As you probably know by now, there’s a storm brewing on the London beer scene. As of next week Kernel will be rebranding. This comes as a result of them being bought up by a so-far unnamed private investment firm, who by all accounts look like they’re thirsty for some of that craft beer coin. The last time we went down to their Bermondsey brewery we met the new manager, Roger Adlington, who showed us their new branding.

Kernel Rebranding

Roger told us that Kernel would sit comfortably in their portfolio of brands as they already own a vodka brand and a “low-alcohol soda based” product. Their first task, when they officially take over next week, is to launch the new branding. Their aim is to re-brand Kernel to appeal to a younger audience. Roger told us “Ewan has grown Kernel to a fairly reasonable size, without any branding or proper production experience. Now we start the next chapter in this amazing company’s history. One where we launch it to a more savvy and much bigger youth market.”

Kernel Rebranding

The new branding also comes with a new core range.
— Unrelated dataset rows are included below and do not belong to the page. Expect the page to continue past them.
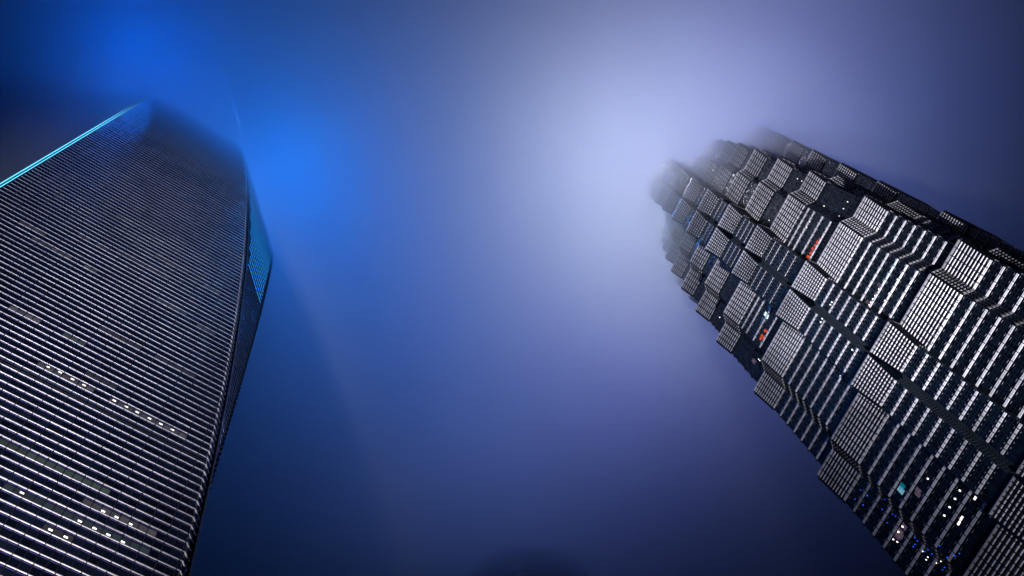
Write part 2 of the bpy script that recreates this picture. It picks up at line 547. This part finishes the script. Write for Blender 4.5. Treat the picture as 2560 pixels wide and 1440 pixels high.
# (row above the reference band, first pane, last pane, colour, strength)
RUNS = [(20, 2, 8, 'w', 0.5), (20, -10, -1, 'w', 0.5), (9, 0, 7, 'g', 0.45), (9, -5, -1, 'g', 0.5), (26, 6, 8, 'g', 0.5), (30, 0, 5, 'w', 0.25), (30, -8, -3, 'w', 0.18), (7, -11, -4, 'w', 0.45), (5, -11, -1, 'b', 0.35), (3, -4, -2, 'w', 0.25), (5, 0, 3, 'b', 0.25), (42, 20, 23, 'w', 0.3), (40, 15, 20, 'w', 0.35), (46, 15, 16, 'w', 0.3), (46, 12, 13, 'w', 0.3), (69, 18, 21, 'b', 0.25), (56, 12, 14, 'g', 0.25), (40, 11, 12, 'g', 0.4), (50, -6, -4, 'b', 0.5), (26, 12, 15, 'w', 0.6), (41, -3, 1, 'b', 0.35), (51, 0, 5, 'w', 0.12), (22, 0, 3, 'w', 0.18), (40, -8, -6, 'g', 0.4), (47, 2, 10, 'w', 0.1)]
# (pane position, row position) of lamps seen through the glass
BLOBS = [(-1.76, 3.22), (-3.28, 3.2), (-3.72, 5.17), (-5.25, 5.13), (-6.7, 5.13), (-8.24, 5.09), (-5.24, 7.11), (-6.68, 7.14), (-8.19, 7.11), (2.25, 5.31), (7.85, 20.45), (6.36, 20.53), (4.77, 20.44), (3.3, 20.41), (-0.55, 20.36), (-2.11, 20.35), (-3.52, 20.34), (-5.11, 20.32), (-6.59, 20.33), (-8.11, 20.33)]
HP = PANE / 2
wins = {}
def room_mat(kind, s, cache={}):
    s = round(s + rng.uniform(-.3, .3) * s, 2)
    key = (kind, round(s * 10))
    if key not in cache:
        c = {'w': (1, 0.93, 1.0), 'g': (0.7, 1.0, 0.82), 'b': (0.6, 0.82, 1.0)}[kind]
        cache[key] = emit('lit_room', c, 0.09 * s)
    return cache[key]
for (k, q0, q1, kind, s_) in RUNS:
    for q in range(q0, q1 + 1):
        if (k, q) in wins: continue
        b = MB(); a0, a1 = 2.83 + HP * q + .09, 2.83 + HP * (q + 1) - .09
        if a0 < edge_a(h0 + PF * k) + .5: continue
        h = h0 + PF * k
        b.bar(loc(a0, 100), loc(a1, 100), nf, 0.025, 1.5 * SS, Zs(h + 1.05))
        wins[(k, q)] = b.build('lit_window', room_mat(kind, s_), SW)
for (q, r) in BLOBS:
    k = int(r); qq = math.floor(q)
    par = wins.get((k, qq)) or wins.get((k, qq - 1)) or wins.get((k, qq + 1))
    if par is None: continue
    b = MB(); a = 2.83 + HP * q; h = h0 + PF * r + 0.3
    b.bar(loc(a - .33, 100), loc(a + .33, 100), nf, 0.07, 0.30, Zs(h))
    o = b.build('ceiling_lamp', LAMPM, par)
JCOL = {'t': ((0.0, 0.45, 0.7), 0.35), 'p': ((0.9, 0.6, 0.95), 0.10), 'g': ((0.7, 1, 0.85), 0.06), 'o': ((1.0, 0.10, 0.01), 0.75),
        'W': ((0.7, 0.93, 1.0), 1.6), 'u': ((0.05, 0.35, 0.8), 0.18), 'T': ((0.3, 0.75, 1.0), 0.5), 'L': ((1.0, 0.86, 0.86), 2.0),
        'B': ((0.01, 0.10, 1.0), 1.6), 'lamp': ((1.0, 0.97, 0.9), 2.6)}  # B: emission colour standing in for blue reflections in the glass
JM_M = {k: emit('lit_' + {'t': 'teal', 'p': 'mauve', 'g': 'green', 'o': 'orange', 'W': 'white', 'u': 'blue', 'T': 'aqua', 'L': 'tube', 'B': 'azure_reflection', 'lamp': 'bulb'}[k], *v) for k, v in JCOL.items()}
# (position along the face, height, kind, size) on the stepped tower
JLIT = [(12.8, 224.4, 't', 1), (14.7, 224.4, 't', 1), (16.5, 224.5, 't', 1), (19.0, 224.6, 'lamp', 1), (20.8, 224.5, 'lamp', 1), (21.7, 224.7, 'lamp', 1), (22.6, 224.6, 'lamp', 1), (23.3, 224.7, 'lamp', 1), (14.7, 219.7, 'lamp', 1), (18.4, 219.7, 'lamp', 1), (20.3, 219.7, 'lamp', 1), (12.8, 238.7, 'lamp', 1), (18.1, 225.6, 'p', 1), (20.1, 224.7, 'p', 1), (23.0, 226.1, 'p', 1), (14.8, 234.3, 'g', 1), (16.8, 234.4, 'g', 1), (27.7, 235.3, 'lamp', 0.8), (28.4, 235.3, 'lamp', 0.8), (32.4, 235.3, 'lamp', 0.8), (14.6, 275.7, 'lamp', 0.8), (16.4, 275.7, 'lamp', 0.8), (18.3, 275.9, 'lamp', 0.8), (20.2, 275.8, 'lamp', 0.8), (21.8, 275.9, 'lamp', 0.8), (14.9, 264.8, 'lamp', 0.8), (16.2, 258.5, 'lamp', 0.8), (20.1, 258.8, 'lamp', 0.8), (17.0, 265.1, 'o', 1), (18.1, 265.7, 'o', 1), (19.2, 265.7, 'o', 1), (20.3, 266.2, 'o', 1), (21.5, 266.0, 'o', 1), (22.8, 266.4, 'o', 1), (22.7, 265.1, 'o', 1), (9.0, 277.2, 'lamp', 0.7), (7.0, 266.3, 'lamp', 0.7), (9.3, 266.3, 'lamp', 0.7), (4.9, 266.2, 'lamp', 0.7), (21.7, 320.4, 'lamp', 0.6), (21.0, 303.7, 'lamp', 0.6), (6.0, 303.9, 'lamp', 0.6), (6.0, 300.3, 'lamp', 0.6), (6.0, 296.5, 'lamp', 0.6), (29.3, 284.3, 'lamp', 1), (32.4, 285.0, 'lamp', 1), (19.8, 382.0, 'lamp', 0.7), (21.7, 382.2, 'lamp', 0.7), (22.0, 325.2, 'lamp', 0.7), (42.9, 271.5, 'W', 1.2), (43.1, 269.9, 'W', 1.2), (39.6, 270.8, 'u', 1), (40.9, 271.0, 'u', 1), (44.4, 271.4, 'u', 1), (45.4, 270.8, 'u', 1), (55.1, 304.4, 'lamp', 0.7), (55.1, 296.8, 'lamp', 0.7), (46.5, 266.7, 'o', 1), (48.2, 266.9, 'o', 1), (49.1, 266.7, 'o', 1), (46.2, 265.1, 'o', 1), (47.7, 264.9, 'o', 1), (48.3, 265.3, 'o', 1), (52.4, 267.6, 'p', 1.3), (56.0, 267.9, 'p', 1.3), (52.6, 266.0, 'lamp', 0.6), (54.5, 265.9, 'lamp', 0.6), (54.5, 264.8, 'lamp', 0.6), (42.7, 238.7, 'lamp', 0.9), (44.5, 238.8, 'lamp', 0.9), (40.8, 219.8, 'lamp', 0.9), (33.4, 216.2, 'lamp', 1), (33.3, 235.1, 'lamp', 1), (49.5, 178.9, 'T', 1.2), (48.6, 179.2, 't', 1), (47.5, 174.0, 'p', 1), (46.9, 174.4, 'p', 1), (43.8, 173.8, 'lamp', 0.8), (39.2, 164.2, 'lamp', 0.9), (42.9, 164.3, 'lamp', 0.9), (44.8, 164.3, 'lamp', 0.9), (46.7, 164.3, 'lamp', 0.9), (41.1, 164.4, 'lamp', 0.9), (39.4, 160.0, 'L', 1), (40.1, 160.0, 'L', 1), (44.7, 160.1, 'L', 1), (45.7, 160.0, 'L', 1), (55.1, 174.7, 'lamp', 1), (56.5, 174.9, 'lamp', 1), (56.7, 174.2, 'p', 1.2), (54.9, 174.4, 'p', 1), (56.1, 174.6, 'p', 1), (57.3, 174.5, 'p', 1), (56.5, 175.0, 'lamp', 0.7), (58.4, 175.0, 'lamp', 0.7), (58.1, 173.6, 'lamp', 0.7), (55.4, 166.1, 'lamp', 0.5), (56.0, 164.0, 'lamp', 0.5), (55.4, 164.0, 'lamp', 0.5), (54.9, 161.3, 'lamp', 0.5), (54.0, 160.5, 'lamp', 0.5), (54.9, 179.3, 'B', 0.6), (57.0, 179.3, 'B', 0.6), (56.2, 169.0, 'B', 0.7), (55.6, 168.9, 'B', 0.7), (54.8, 168.9, 'B', 0.7), (54.7, 170.0, 'B', 0.7), (55.1, 165.6, 'B', 0.6), (54.4, 165.0, 'B', 0.6), (54.4, 163.6, 'B', 0.6), (54.3, 158.9, 'B', 0.6), (54.9, 159.0, 'B', 0.6), (54.3, 161.8, 'B', 0.6), (51.5, 161.0, 'B', 0.7), (51.9, 157.7, 'B', 0.7), (51.5, 157.3, 'B', 0.7), (50.7, 156.4, 'B', 0.7), (49.7, 155.7, 'B', 0.7), (48.9, 157.3, 'B', 0.7), (56.7, 192.5, 'B', 0.6), (59.1, 192.5, 'B', 0.6), (51.2, 185.6, 'B', 0.6), (51.8, 186.3, 'B', 0.6), (55.9, 182.9, 'B', 0.6), (54.7, 178.2, 'B', 0.6), (54.0, 183.8, 'B', 0.6), (56.4, 189.5, 'B', 1), (58.5, 189.0, 'B', 1), (55.0, 190.3, 'B', 1), (54.8, 185.9, 'B', 1)]
for (a, h, kind, sz) in JLIT:
    i = next(i for i, t_ in enumerate(TOPS) if h < t_ - 0.3)
    e = -FL
    x = a - 31.2; ax = abs(x)
    d1, l1, d2, l2, d3 = D1 + e, L1 + e, D2[i] + e, L2[i] + e * .6, D3[i] + e
    d = d1 if ax < l1 else d2 if ax < l2 else d3
    if ax > d3: x = math.copysign(d3 - .4, x)
    crown = h > TOPS[i] - CRH[i]
    if crown: d += FL * (h - (TOPS[i] - CRH[i])) / CRH[i]
    b = MB()
    W_, H_ = {'lamp': (0.34, 0.5), 'B': (0.30, 0.16), 'L': (0.8, 0.42), 'o': (0.8, 1.3), 'W': (0.9, 1.5)}.get(kind, (0.85, 1.9))
    W_ *= sz * SJ; H_ *= sz * SJ; z = (h + EYE / SJ) * SJ
    y = d * SJ
    if kind in ('lamp', 'B'):
        ring = [(x * SJ + W_ / 2 * math.cos(t_), z + H_ / 2 * math.sin(t_)) for t_ in [2 * math.pi * u_ / 8 for u_ in range(8)]]
        b.quad_prism([(p_[0], y - .05, p_[1]) for p_ in ring], [(p_[0], y + .16, p_[1]) for p_ in ring])
        nm = 'ceiling_lamp' if kind == 'lamp' else 'blue_reflection'  # kind B: reflected blue light specks made as small glowing discs
    else:
        b.box(x * SJ - W_ / 2, x * SJ + W_ / 2, y - .05, y + (.035 if kind != 'L' else .14), z - H_ / 2, z + H_ / 2)
        nm = 'lit_window' if kind != 'L' else 'tube_lamp'
    b.build(nm, JM_M[kind], tiers[i])

# ================================================================== THIRD TOWER, almost lost in the fog
tx3, ty3 = ray_xy(1290, 1405, 345.0)
nrm3 = math.hypot(tx3, ty3)
R3T = 36.0
tx3, ty3 = tx3 * (1 + R3T / nrm3), ty3 * (1 + R3T / nrm3)
T3 = empty('round_skyscraper', (tx3, ty3, 0), 0.6,
           'faint round-cornered glass skyscraper with curved floor rings, nearly swallowed by the fog', 'skyscraper')
def lobes(r, tw, k=72):
    out = []
    for i in range(k):
        t = 2 * math.pi * i / k
        rr = r * (1 + 0.05 * math.cos(3 * (t - tw)))
        out.append((rr * math.cos(t), rr * math.sin(t)))
    return out
shm = MB(); k3 = 72
lv = [0] + [20 * i for i in range(1, 30)]
for z in lv:
    r = R3T * (1.12 - 0.3 * z / 600)
    shm.v += [(x, y, z) for x, y in lobes(r, z / 600 * 2.0)]
for a in range(len(lv) - 1):
    for b in range(k3):
        c = (b + 1) % k3
        shm.f.append((a * k3 + b, a * k3 + c, (a + 1) * k3 + c, (a + 1) * k3 + b))
shm.f.append(tuple(range(k3))); shm.f.append(tuple((len(lv) - 1) * k3 + b for b in range(k3)))
shm.build('glass_shaft', M_JGLASS, T3)
rg = MB()
z = 260.0
while z < 420:
    r = R3T * (1.12 - 0.3 * z / 600)
    P = lobes(r + 0.1, z / 600 * 2.0); Q = lobes(r + 0.7, z / 600 * 2.0)
    o = len(rg.v)
    rg.v += [(x, y, z) for x, y in P] + [(x, y, z) for x, y in Q] + [(x, y, z + .7) for x, y in Q] + [(x, y, z + .7) for x, y in P]
    for b in range(k3):
        c = (b + 1) % k3
        for s_ in range(4):
            s2 = (s_ + 1) % 4
            rg.f.append((o + s_ * k3 + b, o + s_ * k3 + c, o + s2 * k3 + c, o + s2 * k3 + b))
    z += 4.5
rg.build('ring_banding', M_JFRAME, T3)

# ================================================================== GROUND
g = MB()
g.v = [(-4000, -4000, 0), (4000, -4000, 0), (4000, 4000, 0), (-4000, 4000, 0)]; g.f = [(0, 1, 2, 3)]
gr = g.build('ground', mat('asphalt', (0.05, 0.05, 0.052), 0.8, vary=0.3, vscale=0.2))
gr['kind'] = 'structure'

# ================================================================== FOG
ZJ, ZS, ZT = 293.0, 298.0, 303.0
def fog_plane():
    pts = []
    for (px, py, h, z0) in ((1770, 470, 300, ZJ), (520, 300, 345, ZS), (1262, 1440, 330, ZT)):
        x, y = ray_xy(px, py, h); pts.append((x, y, z0))
    A = np.array([[x, y, 1] for x, y, _ in pts]); b = np.array([z for *_, z in pts])
    return np.linalg.solve(A, b)
fa, fb, fc = fog_plane()
def fog_box(name, z_lo, z_hi, dens, ext, label):
    m = bpy.data.materials.new('fog'); N, L = nt(m)
    for nd in list(N):
        if nd.type == 'BSDF_PRINCIPLED': N.remove(nd)
    v = N.new('ShaderNodeVolumePrincipled')
    v.inputs['Color'].default_value = (0.78, 0.88, 1.0, 1)
    v.inputs['Density'].default_value = dens
    v.inputs['Anisotropy'].default_value = 0.0
    L.new(v.outputs[0], N['Material Output'].inputs['Volume'])
    b = MB()
    xs_ = [(-ext, -ext), (ext, -ext), (ext, ext), (-ext, ext)]
    b.quad_prism([(x, y, fa * x + fb * y + fc + z_lo) for x, y in xs_], [(x, y, fa * x + fb * y + fc + z_hi) for x, y in xs_])
    o = b.build(name, m)
    o['kind'] = 'stuff'; o['label'] = label; o['category'] = 'fog'
    return o
fog_box('haze', -10, 59, 0.014, 620, 'thin pale veil at the underside of the low fog')
fog_box('haze', 6, 58, 0.030, 615, 'denser fog swallowing the tops of the skyscrapers')
fog_box('haze', 24, 57, 0.044, 610, 'thickest upper layer of the low fog')
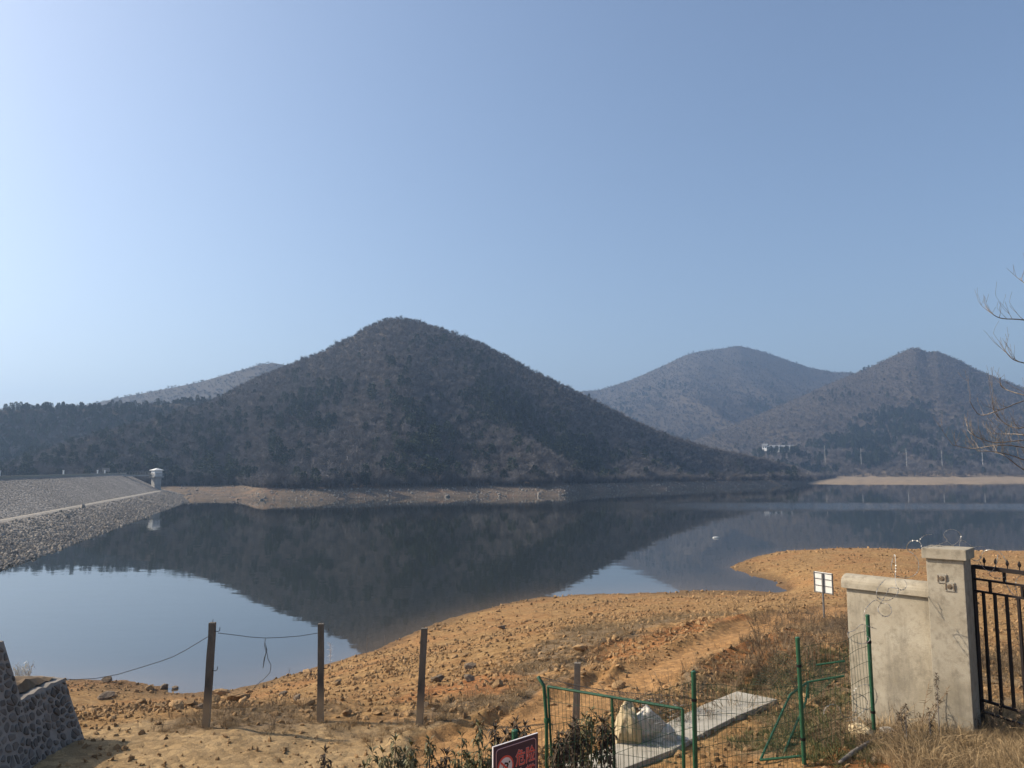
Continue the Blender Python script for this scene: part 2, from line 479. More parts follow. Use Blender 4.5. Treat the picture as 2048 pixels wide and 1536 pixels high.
# stable land points: photo position and distance
for a, b_, y in ((412, 1452, 12.7), (641, 1441, 13.5), (838, 1462, 12.7), (250, 1500, 11.7), (165, 1485, 12.0), (100, 1536, 11.0),
                 (640, 1536, 11.1), (900, 1536, 11.0), (1647, 1235, 24.0), (1550, 1240, 22.0), (1400, 1300, 17.5), (1250, 1370, 14.5), (1100, 1440, 12.6),
                 (1500, 1330, 14.2), (1620, 1300, 14.3), (900, 1355, 20.0), (870, 1300, 29.0), (1200, 1250, 27.0), (1000, 1300, 22.5), (300, 1412, 20.0),
                 (500, 1400, 22.0), (1705, 1463, 10.9), (1735, 1467, 10.0), (1890, 1465, 9.9), (2000, 1300, 21.0), (2000, 1200, 38.0), (1500, 1405, 12.9),
                 (2040, 1450, 10.3), (1150, 1536, 10.2), (1400, 1536, 9.9), (1600, 1536, 9.35), (1760, 1536, 8.9), (2000, 1536, 8.7), (1300, 1430, 12.0)):
    cy(a, b_, y)
for x, y, z in ((-25, 0, 8.0), (-8, 2, 8.2), (0, 1, 8.3), (8, 2, 8.4), (25, 0, 8.6), (0, -15, 8.6), (-25, -15, 8.4), (25, -15, 8.8), (-12, 10, 6.3),
                (-18, 12, 5.6), (-25, 20, 3.2), (16, 10, 6.9), (30, 14, 6.5), (18, 22, 5.0), (45, 30, 5.2), (70, 30, 6), (-45, 5, 5), (0, 6, 6.6), (-5, 7, 6.3), (5, 6.5, 6.9)):
    ctrl.append((x, y, z))
C = np.array(ctrl)
def _phi(r2): return 0.5 * r2 * np.log(r2 + 1e-9)
_n = len(C)
_K = _phi(((C[:, None, :2] - C[None, :, :2]) ** 2).sum(-1)) + np.eye(_n) * 0.6
_A = np.zeros((_n + 3, _n + 3)); _A[:_n, :_n] = _K
_A[:_n, _n] = 1; _A[:_n, _n + 1:] = C[:, :2]; _A[_n, :_n] = 1; _A[_n + 1:, :_n] = C[:, :2].T
_W = np.linalg.solve(_A, np.concatenate([C[:, 2], np.zeros(3)]))
def base_z(x, y):
    x = np.atleast_1d(np.asarray(x, float)).ravel(); y = np.atleast_1d(np.asarray(y, float)).ravel()
    out = np.empty_like(x)
    for s in range(0, len(x), 40000):
        xs, ys = x[s:s + 40000], y[s:s + 40000]
        r2 = (xs[:, None] - C[None, :, 0]) ** 2 + (ys[:, None] - C[None, :, 1]) ** 2
        out[s:s + 40000] = _phi(r2) @ _W[:_n] + _W[_n] + xs * _W[_n + 1] + ys * _W[_n + 2]
    return np.clip(out, -6.5, 9.3)
def base_at(px, py):            # where a view ray meets the smooth ground
    d = ray(px, py)
    ts = np.geomspace(4.0, 140.0, 900)
    z = base_z(CAM.x + d.x * ts, CAM.y + d.y * ts)
    hit = np.nonzero(CAM.z + d.z * ts < z)[0]
    t = ts[hit[0]] if len(hit) else 140.0
    return Vector((CAM.x + d.x * t, CAM.y + d.y * t, 0))
def polyline_dist(x, y, pts):
    best = np.full(np.shape(x), 1e9)
    for (ax, ay), (bx, by) in zip(pts[:-1], pts[1:]):
        dx, dy = bx - ax, by - ay
        t = np.clip(((x - ax) * dx + (y - ay) * dy) / (dx * dx + dy * dy + 1e-9), 0, 1)
        best = np.minimum(best, np.hypot(x - ax - t * dx, y - ay - t * dy))
    return best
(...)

Gone are the days of freshly produced beers based on the freshest hops available. Roger just can’t see the wider market being that interested in hops he tells us. “It’s like people drinking milk being obsessed by cows. It’s just not a viable strategy for growing this segment.” With a focus on a younger market comes a branding that Roger describes as “grimy” and “cool”. Their new core range will consist of the ‘craft’ lager “God’s Gift”, a pale ale called “The Player” and their new “Grime Street IPA”. They’re also thinking of keeping a stout, but Roger is worried that it’ll only appeal to older people. “We’re product testing all the new beers in focus groups, so we’ll see what comes out of that.” He tells us that for them it’s all about what people want, and not about focusing too much on the more hardcore beer fans, but still keeping the spirit of what Evin O’Riordain started.

Kernel god's gift

This whole rebrand and new management doesn’t sit right with us, although we shall refrain from passing judgment until we’re proven right – that the good old days of pouring amazing Kernel beer into our happy faces will soon be history. We hope we’re wrong, only time will tell.